*GOAL*: Within the records that follow, find every line containing the string "Build". Copy those lines.

*DATA*:
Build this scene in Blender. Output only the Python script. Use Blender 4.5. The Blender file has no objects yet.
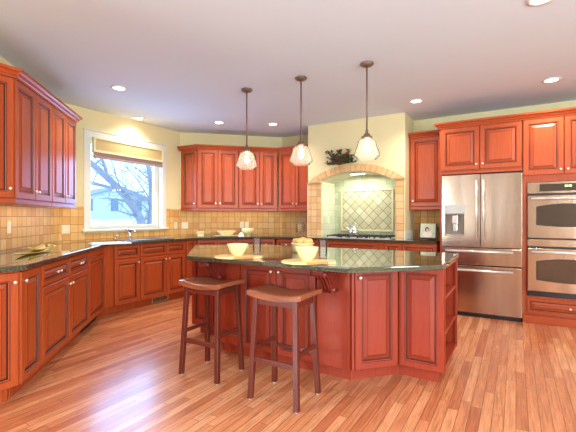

---

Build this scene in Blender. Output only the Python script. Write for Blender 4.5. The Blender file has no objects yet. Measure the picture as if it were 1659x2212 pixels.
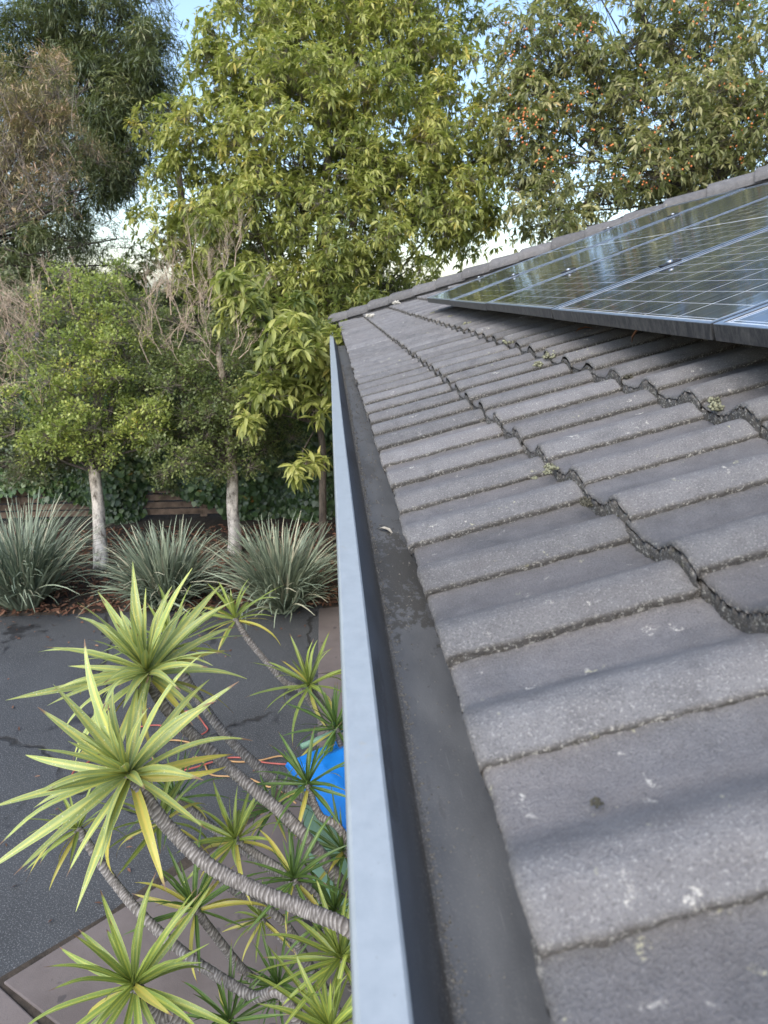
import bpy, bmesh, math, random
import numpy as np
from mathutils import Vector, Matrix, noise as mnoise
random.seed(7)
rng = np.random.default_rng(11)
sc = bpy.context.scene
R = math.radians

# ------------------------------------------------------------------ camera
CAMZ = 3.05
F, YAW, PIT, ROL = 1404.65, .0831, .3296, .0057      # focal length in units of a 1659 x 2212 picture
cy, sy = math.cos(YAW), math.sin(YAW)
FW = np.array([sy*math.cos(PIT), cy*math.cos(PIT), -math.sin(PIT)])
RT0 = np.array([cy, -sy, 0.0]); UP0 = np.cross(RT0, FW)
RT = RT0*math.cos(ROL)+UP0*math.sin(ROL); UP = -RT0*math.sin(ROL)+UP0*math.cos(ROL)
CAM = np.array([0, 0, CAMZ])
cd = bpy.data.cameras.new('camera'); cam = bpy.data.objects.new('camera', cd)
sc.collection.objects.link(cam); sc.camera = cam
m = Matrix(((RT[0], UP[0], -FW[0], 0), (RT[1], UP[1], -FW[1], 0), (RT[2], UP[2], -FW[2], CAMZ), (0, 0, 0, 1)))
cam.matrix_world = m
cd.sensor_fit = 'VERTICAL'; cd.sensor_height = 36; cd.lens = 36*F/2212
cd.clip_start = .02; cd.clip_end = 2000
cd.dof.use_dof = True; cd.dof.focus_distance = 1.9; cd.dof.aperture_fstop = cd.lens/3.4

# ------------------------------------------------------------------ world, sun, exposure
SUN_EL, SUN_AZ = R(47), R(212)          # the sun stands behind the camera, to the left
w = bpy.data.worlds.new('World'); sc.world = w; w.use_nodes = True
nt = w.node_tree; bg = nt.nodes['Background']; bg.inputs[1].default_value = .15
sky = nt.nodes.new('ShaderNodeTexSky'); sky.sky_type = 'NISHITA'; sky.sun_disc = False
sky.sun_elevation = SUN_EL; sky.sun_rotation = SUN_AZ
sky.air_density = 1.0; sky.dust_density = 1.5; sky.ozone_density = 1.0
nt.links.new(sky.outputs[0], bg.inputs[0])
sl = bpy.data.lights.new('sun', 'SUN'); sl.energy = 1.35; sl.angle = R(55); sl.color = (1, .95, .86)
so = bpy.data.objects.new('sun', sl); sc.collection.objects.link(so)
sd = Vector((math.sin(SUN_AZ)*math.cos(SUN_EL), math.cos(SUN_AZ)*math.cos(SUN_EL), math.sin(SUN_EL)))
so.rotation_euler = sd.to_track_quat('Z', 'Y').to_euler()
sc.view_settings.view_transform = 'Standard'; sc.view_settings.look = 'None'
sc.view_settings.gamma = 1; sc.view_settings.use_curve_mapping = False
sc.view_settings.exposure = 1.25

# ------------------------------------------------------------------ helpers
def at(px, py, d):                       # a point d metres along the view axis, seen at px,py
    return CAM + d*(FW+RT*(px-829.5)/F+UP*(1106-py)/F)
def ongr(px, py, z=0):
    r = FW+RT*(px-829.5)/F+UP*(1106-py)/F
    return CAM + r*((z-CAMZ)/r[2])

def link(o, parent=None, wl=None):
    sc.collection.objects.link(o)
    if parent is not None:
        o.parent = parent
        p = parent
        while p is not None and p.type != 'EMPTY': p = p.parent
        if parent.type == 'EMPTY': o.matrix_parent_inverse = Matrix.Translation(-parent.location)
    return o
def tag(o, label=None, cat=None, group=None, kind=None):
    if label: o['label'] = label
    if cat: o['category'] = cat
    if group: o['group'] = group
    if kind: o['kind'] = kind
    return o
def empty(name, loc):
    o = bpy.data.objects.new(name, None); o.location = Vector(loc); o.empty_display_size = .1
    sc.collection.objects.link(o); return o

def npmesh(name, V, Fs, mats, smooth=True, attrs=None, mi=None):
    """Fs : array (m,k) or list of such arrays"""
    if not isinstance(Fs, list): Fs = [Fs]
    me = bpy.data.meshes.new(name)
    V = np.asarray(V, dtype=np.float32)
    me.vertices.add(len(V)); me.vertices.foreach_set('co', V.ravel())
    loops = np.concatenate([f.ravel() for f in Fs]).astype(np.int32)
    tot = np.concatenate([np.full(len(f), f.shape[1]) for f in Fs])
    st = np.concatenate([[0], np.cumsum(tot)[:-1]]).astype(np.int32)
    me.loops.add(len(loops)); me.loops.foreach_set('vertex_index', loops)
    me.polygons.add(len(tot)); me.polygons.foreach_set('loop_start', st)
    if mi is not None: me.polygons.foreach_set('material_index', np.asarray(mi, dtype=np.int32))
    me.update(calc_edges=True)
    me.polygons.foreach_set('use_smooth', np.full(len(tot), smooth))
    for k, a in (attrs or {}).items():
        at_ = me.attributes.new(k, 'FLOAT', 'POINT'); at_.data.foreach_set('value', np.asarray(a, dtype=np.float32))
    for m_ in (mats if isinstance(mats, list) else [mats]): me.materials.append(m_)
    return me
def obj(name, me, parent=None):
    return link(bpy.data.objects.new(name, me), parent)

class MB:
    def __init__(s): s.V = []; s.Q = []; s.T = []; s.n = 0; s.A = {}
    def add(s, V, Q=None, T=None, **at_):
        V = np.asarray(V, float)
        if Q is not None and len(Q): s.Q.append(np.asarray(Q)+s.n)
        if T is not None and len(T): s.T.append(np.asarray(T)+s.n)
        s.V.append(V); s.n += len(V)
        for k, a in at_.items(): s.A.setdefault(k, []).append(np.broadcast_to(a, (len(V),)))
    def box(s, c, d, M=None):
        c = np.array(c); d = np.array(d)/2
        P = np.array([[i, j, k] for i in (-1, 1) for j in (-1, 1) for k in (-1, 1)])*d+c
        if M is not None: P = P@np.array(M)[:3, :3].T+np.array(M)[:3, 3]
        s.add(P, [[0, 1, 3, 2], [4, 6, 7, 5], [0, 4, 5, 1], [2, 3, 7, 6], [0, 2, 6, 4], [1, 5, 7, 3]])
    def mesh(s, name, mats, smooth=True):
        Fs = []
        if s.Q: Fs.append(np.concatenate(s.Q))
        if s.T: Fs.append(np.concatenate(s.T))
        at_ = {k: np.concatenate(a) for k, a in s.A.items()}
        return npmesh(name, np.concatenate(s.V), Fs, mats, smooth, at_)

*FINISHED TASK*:
Build this scene in Blender. Output only the Python script. Use Blender 4.5. The Blender file has no objects yet.
Build this scene in Blender. Output only the Python script. Write for Blender 4.5. The Blender file has no objects yet. Measure the picture as if it were 1659x2212 pixels.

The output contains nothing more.